RIO DE JANEIRO - Levei um susto quando vi, num apartamento cinco estrelas, em zona nobilíssima da cidade, a faixa com um nome que inicialmente custei a ler e, mais tarde, a entender. O ano é eleitoral e, mais cedo ou mais tarde, infinitas faixas serão estendidas nas casas, nas ruas e em caminhos de todo o Brasil, anunciando o nome dos candidatos. Pois muito bem, deveria haver algum Bastos pleiteando uma cadeira na Câmara Municipal.
Mais adiante, numa curva da Lagoa, encontrei outra faixa, mais bem estendida, e vi que não se tratava de nenhum Bastos, mas de um veemente "Basta". E não devia ser nome de candidato, mas o grito de um prisioneiro que berra, pedindo que parem com a sessão de tortura a que está sendo submetido.
Nos anos 60, um jornal carioca, desesperado com a situação nacional, publicou um editorial com este mesmo "basta". Dirigia-se à nação como um todo, pedindo que parassem com a onda de greves e a bagunça do governo de então. O editorial teve efeito contrário: o governo foi deposto e veio um outro, que durou muito tempo e desesperou mais ainda o país.

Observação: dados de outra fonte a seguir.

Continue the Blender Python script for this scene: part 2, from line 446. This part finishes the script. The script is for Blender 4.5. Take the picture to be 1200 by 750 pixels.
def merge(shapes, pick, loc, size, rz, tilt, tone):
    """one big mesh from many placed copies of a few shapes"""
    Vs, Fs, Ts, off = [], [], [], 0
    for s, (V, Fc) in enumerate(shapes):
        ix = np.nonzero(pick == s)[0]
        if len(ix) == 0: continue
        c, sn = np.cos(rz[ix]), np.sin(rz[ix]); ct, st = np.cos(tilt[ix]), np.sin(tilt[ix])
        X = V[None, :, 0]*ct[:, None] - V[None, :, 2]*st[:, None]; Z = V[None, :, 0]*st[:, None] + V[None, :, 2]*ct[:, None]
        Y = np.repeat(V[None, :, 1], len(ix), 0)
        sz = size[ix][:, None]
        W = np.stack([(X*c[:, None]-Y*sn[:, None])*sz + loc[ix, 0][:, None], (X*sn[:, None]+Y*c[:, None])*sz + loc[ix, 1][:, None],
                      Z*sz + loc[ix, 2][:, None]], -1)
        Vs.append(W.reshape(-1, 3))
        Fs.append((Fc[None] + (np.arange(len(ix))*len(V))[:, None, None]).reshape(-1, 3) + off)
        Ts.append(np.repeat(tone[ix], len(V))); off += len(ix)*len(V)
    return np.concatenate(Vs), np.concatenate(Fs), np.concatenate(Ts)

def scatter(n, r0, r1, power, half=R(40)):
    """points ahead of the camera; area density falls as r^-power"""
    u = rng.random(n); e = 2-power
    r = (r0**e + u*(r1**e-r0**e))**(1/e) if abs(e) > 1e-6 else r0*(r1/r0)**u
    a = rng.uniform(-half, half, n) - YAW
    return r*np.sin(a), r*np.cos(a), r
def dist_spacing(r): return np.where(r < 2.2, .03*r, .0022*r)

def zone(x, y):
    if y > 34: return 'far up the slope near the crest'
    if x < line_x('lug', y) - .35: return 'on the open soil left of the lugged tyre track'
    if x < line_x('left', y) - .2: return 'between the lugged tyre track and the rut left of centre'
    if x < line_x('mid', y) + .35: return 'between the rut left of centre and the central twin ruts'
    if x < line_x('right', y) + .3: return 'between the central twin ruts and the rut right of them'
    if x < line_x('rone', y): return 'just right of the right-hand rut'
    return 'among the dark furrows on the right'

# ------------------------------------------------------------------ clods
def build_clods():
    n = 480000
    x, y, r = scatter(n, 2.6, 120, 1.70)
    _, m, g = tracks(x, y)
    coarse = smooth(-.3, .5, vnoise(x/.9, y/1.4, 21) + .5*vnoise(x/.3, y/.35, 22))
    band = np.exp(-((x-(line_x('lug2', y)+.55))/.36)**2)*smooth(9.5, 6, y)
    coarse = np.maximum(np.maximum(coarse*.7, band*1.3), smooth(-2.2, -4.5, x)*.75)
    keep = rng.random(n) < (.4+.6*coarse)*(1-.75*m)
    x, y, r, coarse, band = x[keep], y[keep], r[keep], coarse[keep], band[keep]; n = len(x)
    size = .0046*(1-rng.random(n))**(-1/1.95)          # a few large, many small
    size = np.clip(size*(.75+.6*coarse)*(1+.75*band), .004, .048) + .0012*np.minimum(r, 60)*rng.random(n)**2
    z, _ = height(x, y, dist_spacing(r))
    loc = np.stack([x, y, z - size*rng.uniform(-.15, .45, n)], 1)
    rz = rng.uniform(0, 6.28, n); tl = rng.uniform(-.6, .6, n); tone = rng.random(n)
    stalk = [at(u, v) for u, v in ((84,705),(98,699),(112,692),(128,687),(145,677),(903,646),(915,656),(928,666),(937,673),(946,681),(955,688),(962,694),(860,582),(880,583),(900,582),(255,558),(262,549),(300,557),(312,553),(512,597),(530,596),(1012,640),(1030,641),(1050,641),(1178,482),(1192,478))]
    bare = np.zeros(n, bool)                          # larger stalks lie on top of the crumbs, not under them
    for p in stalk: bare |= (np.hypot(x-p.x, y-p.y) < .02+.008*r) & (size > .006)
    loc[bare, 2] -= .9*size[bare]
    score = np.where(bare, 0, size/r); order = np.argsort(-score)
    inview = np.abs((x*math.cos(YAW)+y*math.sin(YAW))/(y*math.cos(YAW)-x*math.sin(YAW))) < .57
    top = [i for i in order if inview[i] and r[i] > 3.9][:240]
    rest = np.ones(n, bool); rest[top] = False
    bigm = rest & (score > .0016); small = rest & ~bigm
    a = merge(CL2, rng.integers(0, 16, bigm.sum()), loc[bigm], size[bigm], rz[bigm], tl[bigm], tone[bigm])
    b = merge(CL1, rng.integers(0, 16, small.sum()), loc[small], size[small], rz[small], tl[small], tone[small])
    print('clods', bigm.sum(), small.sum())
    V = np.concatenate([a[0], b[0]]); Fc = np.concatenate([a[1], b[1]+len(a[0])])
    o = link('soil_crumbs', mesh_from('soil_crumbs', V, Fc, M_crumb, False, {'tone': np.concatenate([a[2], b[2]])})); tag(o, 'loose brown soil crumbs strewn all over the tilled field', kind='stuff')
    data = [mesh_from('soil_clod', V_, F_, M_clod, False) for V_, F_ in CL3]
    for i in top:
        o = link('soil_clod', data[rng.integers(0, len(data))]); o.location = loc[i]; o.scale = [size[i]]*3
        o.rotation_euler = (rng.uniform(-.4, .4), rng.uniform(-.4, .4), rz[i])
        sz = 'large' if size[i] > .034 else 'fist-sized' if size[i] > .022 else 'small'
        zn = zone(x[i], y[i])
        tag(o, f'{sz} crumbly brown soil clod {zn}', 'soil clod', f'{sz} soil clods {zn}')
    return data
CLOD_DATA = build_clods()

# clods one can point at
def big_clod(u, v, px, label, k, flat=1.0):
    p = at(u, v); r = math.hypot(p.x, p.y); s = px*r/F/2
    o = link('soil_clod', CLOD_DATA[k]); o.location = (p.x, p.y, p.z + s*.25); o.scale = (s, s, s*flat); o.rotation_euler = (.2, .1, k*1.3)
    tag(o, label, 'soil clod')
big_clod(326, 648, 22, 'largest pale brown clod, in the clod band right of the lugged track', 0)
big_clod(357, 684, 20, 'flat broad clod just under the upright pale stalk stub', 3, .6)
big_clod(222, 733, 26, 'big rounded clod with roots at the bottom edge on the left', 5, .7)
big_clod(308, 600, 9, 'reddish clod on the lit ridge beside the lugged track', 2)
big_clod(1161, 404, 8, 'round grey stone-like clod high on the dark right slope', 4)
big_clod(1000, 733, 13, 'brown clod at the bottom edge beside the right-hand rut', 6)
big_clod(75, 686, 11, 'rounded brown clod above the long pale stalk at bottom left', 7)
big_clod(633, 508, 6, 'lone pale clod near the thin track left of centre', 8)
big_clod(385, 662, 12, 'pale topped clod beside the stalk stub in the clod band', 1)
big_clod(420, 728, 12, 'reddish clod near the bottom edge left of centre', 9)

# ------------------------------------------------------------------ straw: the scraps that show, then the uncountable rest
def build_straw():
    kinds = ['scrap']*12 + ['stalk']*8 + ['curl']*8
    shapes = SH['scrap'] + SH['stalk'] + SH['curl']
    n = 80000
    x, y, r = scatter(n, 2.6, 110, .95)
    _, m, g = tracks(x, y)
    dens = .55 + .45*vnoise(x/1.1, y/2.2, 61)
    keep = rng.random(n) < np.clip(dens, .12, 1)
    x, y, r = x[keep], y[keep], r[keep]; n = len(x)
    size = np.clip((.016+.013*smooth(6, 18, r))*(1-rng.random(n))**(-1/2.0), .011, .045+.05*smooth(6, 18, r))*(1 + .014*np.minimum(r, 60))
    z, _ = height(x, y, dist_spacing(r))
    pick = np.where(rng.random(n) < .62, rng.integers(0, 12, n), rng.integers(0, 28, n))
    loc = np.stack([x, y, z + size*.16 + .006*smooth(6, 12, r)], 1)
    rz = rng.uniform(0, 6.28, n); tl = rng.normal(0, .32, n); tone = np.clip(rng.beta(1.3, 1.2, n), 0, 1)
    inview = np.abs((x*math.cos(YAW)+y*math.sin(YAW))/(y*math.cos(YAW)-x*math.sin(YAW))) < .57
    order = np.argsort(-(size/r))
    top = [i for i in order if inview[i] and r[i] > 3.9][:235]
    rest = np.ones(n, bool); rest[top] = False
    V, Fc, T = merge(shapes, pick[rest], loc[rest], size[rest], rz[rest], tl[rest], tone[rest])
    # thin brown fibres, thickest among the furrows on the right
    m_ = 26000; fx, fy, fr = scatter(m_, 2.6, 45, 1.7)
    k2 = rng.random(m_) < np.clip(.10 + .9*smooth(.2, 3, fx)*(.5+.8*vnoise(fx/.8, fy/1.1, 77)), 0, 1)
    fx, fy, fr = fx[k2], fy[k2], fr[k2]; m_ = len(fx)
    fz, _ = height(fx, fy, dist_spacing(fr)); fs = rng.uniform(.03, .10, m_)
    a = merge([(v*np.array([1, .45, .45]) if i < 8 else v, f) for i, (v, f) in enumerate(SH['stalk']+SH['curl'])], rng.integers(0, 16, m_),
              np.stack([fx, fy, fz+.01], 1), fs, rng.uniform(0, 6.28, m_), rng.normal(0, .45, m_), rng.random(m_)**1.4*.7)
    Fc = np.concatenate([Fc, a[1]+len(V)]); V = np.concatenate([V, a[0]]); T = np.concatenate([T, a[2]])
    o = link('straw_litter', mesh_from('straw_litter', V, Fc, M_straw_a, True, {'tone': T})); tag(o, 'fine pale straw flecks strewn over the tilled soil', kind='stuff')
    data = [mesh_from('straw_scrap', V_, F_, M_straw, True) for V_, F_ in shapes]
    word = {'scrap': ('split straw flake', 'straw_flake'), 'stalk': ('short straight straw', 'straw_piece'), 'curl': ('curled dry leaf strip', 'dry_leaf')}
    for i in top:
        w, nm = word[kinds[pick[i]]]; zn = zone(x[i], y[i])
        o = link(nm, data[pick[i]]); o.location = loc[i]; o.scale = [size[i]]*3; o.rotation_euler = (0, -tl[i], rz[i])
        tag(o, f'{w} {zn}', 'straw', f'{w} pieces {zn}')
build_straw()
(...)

No caso do editorial, supunha-se que o grito de socorro fosse atendido, como de fato o foi, embora de forma indesejável. As faixas que começam a aparecer pedindo um "basta" à violência urbana não têm um destinatário certo: pode parecer que se dirigem às autoridades federais, estaduais ou municipais, não importa. Dirigem-se aos bandidos, pedindo que parem de assaltar, de seqüestrar e de matar?
É evidente que não, pelo contrário. Chamam a atenção dos bandos que sentem naquele prédio, naquele apartamento, uma falta de estrutura na segurança e uma oferta de coisas para serem roubadas. Numa batalha, nada irrita mais os guerreiros do que um estandarte pedindo paz.
Para efeito prático, acredito que a faixa seria mais eficiente se em vez do "basta", que não é bastante, fosse escrito o pedido: "Aqui, ô!"."